Tempo di orientamento per i ragazzi delle terze medie e dei loro genitori. Momento non facile, vista la delicatezza della scelta, che segnerà, comunque, la loro vita.
Non è cioè lo stesso scegliere un indirizzo o un altro, una scuola o un’altra.
Per cui è bene che gli stessi ragazzi e le loro famiglie, con l’aiuto dei docenti delle scuole medie, prendano informazioni, riflettano bene, oltre che sulla preparazione di base, soprattutto su talenti e attitudini. Senza lasciarsi catturare dai lustrini delle vetrine delle scuole superiori, nelle varie esposizioni e negli open day. I lustrini non servono, mentre invece conta la sostanza, cioè l’incontro tra le attitudini personali e gli indirizzi di studio.
Importante, dunque, guardarsi attorno e comprendere bene le opportunità.
Ad arricchire il parterre di questi strumenti di informazione, oltre alla “scuola in chiaro” presente nel sito del Ministero dell’istruzione, abbiamo “Eduscopio”, della Fondazione Agnelli di Torino, con una classifica dei migliori licei e istituti tecnici.
Un confronto positivo che, però, potrebbe ingenerare equivoci, se letto senza una avvertenza.
Mi spiego.
Sono state messe a confronto, da questa Fondazione, 4.420 scuole italiane, sulla base dei risultati universitari di oltre 700.000 studenti.
I dati che si ottengono, se assolutizzati, rischiano di confondere, più che di aiutare.

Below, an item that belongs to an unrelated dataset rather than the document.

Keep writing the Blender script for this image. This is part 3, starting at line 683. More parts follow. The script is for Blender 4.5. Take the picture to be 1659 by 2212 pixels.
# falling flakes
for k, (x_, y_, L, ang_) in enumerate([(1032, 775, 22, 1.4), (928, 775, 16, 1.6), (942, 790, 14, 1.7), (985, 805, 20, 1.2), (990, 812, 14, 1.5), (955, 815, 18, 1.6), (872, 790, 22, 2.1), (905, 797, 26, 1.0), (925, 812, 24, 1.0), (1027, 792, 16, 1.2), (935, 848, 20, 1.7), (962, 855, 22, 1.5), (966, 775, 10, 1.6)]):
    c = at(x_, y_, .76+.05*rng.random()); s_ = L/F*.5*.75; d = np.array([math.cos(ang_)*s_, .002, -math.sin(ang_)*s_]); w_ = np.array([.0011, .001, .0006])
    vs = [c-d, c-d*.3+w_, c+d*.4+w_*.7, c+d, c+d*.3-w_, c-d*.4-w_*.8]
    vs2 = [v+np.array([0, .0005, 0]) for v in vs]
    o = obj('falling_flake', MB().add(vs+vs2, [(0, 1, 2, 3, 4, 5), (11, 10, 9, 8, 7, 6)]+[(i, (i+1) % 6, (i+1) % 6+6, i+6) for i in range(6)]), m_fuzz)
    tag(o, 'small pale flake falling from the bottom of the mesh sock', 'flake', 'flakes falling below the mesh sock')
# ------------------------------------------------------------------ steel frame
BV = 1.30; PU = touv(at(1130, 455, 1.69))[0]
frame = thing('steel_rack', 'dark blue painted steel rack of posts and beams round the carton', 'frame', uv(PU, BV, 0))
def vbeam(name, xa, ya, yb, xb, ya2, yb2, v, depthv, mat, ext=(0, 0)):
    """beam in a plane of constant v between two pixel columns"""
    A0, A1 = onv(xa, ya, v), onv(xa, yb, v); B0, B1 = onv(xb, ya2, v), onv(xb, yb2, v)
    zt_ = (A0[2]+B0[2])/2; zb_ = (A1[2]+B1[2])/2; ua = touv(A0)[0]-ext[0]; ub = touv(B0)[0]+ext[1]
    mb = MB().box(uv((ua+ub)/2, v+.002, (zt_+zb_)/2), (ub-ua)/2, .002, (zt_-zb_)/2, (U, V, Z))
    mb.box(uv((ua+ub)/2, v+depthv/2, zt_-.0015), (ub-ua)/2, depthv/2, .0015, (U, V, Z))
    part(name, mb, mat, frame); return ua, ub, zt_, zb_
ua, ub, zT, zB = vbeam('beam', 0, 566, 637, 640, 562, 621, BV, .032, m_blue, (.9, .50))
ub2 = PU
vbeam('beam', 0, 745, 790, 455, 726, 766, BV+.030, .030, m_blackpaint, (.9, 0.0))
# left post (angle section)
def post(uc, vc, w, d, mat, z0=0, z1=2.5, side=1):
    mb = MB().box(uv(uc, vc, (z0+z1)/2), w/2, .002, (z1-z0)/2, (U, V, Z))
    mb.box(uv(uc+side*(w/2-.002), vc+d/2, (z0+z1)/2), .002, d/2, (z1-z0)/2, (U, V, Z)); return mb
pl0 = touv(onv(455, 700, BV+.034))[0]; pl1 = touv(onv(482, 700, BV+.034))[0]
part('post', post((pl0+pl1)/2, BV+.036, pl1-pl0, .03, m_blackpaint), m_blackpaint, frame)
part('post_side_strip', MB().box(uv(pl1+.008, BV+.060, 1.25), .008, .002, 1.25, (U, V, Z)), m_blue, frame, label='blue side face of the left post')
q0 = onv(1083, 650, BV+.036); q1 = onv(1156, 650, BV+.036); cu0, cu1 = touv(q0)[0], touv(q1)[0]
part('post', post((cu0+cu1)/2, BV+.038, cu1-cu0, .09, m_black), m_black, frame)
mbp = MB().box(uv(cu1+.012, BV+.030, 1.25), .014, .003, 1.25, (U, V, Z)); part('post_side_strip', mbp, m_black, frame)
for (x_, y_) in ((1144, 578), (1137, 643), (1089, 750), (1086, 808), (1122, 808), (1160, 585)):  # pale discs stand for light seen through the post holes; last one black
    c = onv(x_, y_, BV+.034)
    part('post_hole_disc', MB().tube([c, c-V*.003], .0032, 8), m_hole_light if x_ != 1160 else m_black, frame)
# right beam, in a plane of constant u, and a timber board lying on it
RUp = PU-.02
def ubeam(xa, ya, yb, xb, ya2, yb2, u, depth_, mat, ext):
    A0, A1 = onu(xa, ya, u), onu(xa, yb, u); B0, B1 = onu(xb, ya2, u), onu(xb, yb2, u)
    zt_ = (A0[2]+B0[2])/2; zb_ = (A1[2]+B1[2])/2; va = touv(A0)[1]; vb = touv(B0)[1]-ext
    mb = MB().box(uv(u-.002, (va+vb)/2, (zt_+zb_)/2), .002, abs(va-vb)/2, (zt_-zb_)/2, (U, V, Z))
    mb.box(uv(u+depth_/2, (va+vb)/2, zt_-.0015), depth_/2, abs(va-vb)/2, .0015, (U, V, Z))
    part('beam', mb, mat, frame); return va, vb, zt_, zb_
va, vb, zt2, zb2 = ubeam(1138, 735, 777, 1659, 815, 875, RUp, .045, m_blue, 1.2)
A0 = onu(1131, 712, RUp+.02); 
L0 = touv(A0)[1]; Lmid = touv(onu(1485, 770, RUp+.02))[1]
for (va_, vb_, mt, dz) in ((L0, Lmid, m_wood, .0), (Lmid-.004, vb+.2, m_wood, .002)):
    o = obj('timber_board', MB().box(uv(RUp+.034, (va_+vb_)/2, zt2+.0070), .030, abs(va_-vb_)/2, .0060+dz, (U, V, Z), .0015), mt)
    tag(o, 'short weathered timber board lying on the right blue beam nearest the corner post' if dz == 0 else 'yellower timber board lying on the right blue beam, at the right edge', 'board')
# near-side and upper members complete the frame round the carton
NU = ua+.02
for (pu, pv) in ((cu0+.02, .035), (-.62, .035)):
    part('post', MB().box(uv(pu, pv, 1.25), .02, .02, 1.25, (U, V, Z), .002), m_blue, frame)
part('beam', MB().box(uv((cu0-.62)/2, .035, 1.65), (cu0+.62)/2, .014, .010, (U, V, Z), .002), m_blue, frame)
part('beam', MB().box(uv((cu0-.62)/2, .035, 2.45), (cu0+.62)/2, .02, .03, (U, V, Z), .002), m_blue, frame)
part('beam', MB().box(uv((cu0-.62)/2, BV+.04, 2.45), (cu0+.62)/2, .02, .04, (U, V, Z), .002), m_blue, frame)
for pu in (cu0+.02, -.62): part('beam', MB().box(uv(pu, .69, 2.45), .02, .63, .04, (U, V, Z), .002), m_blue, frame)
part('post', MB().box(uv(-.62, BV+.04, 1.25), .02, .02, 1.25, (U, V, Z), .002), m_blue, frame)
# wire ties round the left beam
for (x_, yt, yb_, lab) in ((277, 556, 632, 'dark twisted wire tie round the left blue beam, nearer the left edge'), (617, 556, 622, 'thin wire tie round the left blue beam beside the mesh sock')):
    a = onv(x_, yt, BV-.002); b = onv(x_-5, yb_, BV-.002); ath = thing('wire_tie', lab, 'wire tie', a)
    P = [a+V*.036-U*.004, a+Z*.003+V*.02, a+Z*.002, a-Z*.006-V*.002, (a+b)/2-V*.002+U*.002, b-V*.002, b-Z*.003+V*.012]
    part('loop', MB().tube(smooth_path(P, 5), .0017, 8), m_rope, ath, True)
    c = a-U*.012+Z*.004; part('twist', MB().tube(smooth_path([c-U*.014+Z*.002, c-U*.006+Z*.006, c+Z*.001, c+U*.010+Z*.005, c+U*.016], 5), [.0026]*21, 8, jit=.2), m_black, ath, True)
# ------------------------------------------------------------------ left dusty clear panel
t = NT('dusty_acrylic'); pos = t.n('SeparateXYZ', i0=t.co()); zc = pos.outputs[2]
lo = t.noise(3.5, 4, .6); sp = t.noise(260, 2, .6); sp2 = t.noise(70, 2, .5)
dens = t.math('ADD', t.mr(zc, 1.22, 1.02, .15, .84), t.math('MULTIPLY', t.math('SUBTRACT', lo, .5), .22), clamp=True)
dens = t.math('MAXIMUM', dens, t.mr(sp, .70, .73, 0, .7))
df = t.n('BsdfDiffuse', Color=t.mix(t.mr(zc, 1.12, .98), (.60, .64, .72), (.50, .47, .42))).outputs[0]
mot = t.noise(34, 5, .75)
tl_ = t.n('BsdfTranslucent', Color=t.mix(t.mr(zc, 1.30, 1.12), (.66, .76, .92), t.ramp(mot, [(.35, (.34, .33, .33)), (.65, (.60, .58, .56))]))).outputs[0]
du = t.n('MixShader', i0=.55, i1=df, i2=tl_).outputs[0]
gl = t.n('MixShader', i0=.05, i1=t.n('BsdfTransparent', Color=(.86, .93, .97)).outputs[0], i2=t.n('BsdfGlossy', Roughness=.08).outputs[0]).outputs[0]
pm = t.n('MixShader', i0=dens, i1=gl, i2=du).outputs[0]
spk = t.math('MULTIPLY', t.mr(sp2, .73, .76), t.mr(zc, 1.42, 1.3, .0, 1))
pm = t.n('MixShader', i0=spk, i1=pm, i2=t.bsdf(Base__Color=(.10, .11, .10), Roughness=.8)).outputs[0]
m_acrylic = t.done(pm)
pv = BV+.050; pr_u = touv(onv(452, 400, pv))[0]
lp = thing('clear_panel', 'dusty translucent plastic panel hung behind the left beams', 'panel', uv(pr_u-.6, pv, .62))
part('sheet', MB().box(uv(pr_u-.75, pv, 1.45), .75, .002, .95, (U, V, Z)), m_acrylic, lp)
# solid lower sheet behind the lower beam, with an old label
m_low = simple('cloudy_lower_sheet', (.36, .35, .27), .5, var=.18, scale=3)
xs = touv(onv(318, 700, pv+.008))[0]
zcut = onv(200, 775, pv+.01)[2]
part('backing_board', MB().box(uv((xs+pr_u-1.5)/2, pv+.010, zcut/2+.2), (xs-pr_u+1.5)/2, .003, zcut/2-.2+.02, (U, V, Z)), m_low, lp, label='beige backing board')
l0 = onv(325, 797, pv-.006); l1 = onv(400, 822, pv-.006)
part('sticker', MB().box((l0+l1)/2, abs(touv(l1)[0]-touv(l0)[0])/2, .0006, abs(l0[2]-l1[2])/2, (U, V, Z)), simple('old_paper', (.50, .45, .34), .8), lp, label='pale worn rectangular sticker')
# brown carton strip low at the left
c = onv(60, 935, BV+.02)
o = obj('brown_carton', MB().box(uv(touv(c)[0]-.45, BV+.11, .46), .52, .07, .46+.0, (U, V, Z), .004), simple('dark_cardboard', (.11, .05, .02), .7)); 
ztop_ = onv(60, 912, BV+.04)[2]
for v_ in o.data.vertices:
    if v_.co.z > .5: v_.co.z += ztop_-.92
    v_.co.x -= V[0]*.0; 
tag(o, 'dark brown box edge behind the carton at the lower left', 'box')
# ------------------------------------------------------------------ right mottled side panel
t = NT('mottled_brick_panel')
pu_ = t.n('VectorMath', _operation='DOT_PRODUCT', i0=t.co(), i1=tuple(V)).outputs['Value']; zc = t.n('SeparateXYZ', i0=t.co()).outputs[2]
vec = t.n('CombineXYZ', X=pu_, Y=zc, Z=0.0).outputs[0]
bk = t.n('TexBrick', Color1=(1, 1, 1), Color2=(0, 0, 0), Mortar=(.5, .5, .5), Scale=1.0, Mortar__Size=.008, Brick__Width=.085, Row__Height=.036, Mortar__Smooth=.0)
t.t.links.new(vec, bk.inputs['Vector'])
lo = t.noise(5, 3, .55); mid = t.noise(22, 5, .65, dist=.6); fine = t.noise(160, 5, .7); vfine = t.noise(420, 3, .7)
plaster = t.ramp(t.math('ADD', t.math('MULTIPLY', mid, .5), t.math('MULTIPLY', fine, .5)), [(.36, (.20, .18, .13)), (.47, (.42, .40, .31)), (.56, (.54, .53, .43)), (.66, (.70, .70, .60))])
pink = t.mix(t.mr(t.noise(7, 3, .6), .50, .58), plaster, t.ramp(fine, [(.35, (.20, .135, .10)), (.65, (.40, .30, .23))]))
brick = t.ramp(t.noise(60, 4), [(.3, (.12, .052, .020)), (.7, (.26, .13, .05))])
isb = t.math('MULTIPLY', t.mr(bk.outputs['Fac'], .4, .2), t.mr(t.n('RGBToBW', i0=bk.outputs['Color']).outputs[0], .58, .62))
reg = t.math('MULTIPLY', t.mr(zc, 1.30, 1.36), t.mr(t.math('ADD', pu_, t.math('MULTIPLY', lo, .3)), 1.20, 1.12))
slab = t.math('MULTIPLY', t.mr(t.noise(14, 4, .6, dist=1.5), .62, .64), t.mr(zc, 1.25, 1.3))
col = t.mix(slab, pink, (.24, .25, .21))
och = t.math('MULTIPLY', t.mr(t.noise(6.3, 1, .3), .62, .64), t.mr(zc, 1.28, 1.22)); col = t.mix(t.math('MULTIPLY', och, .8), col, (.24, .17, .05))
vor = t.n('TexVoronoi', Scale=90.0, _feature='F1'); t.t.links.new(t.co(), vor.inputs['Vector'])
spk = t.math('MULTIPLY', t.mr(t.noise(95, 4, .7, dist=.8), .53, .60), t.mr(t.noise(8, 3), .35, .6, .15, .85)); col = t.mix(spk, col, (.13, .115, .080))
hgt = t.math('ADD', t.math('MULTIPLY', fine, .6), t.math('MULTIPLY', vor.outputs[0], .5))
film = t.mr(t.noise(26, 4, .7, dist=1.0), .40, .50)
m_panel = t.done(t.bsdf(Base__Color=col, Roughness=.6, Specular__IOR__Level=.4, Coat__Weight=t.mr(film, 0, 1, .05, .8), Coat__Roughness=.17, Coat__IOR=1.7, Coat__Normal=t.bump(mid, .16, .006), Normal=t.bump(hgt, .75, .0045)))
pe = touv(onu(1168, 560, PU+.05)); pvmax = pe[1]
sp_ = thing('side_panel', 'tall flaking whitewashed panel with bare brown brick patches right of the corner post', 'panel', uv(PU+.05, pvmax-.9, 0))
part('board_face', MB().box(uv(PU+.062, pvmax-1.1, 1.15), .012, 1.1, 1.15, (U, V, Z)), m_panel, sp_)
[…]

Il motivo è semplice: se una scuola volesse, tanto per capirci, puntare a questo tipo di risultati, basterebbe che “selezionasse” gli studenti in modo crudo, così da promuovere solo coloro che raggiungono determinati standard. Con classi da 20 studenti, formate solo dai cosiddetti “eccellenti”. Troppo facile, troppo comodo. Non può essere questo il compito di una scuola in una società aperta, democratica, che offre strumenti di mobilità sociale.
Diverso è infatti insegnare ai bravi, difficile è dare una pari opportunità a tutti. È qui che si distingue il bravo docente, il buon lavoro di una scuola.
Il vero valore positivo è consentire a più studenti possibili il raggiungimento di risultati magari non ottimali, ma comunque positivi. E chi potrà mai dire, un domani, che studenti a prima vista non eccellenti, saranno invece coloro che, nella vita e nel lavoro, otterranno i migliori risultati, in termini di realizzazione personale? Non ci sono più, oggi, cordoni ombelicali precostituiti tra la scuola ed il mondo del lavoro. Chi dice che contano più i risultati, cioè le performance, dei processi? Ci vuole dunque prudenza.
Nelle prove Invalsi, ad esempio, non valgono i valori assoluti, ma solo il “valore aggiunto”, cioè la differenza tra la situazione di partenza ed il risultato finale.
Per cui, diamo pure una occhiata, confrontiamo, cioè, le scuole, come propone la Fondazione Agnelli, senza però lasciarsi ingannare dai numeri e dalle classifiche. Le quali vanno lette ed interpretate, calate cioè nel contesto della vita reale.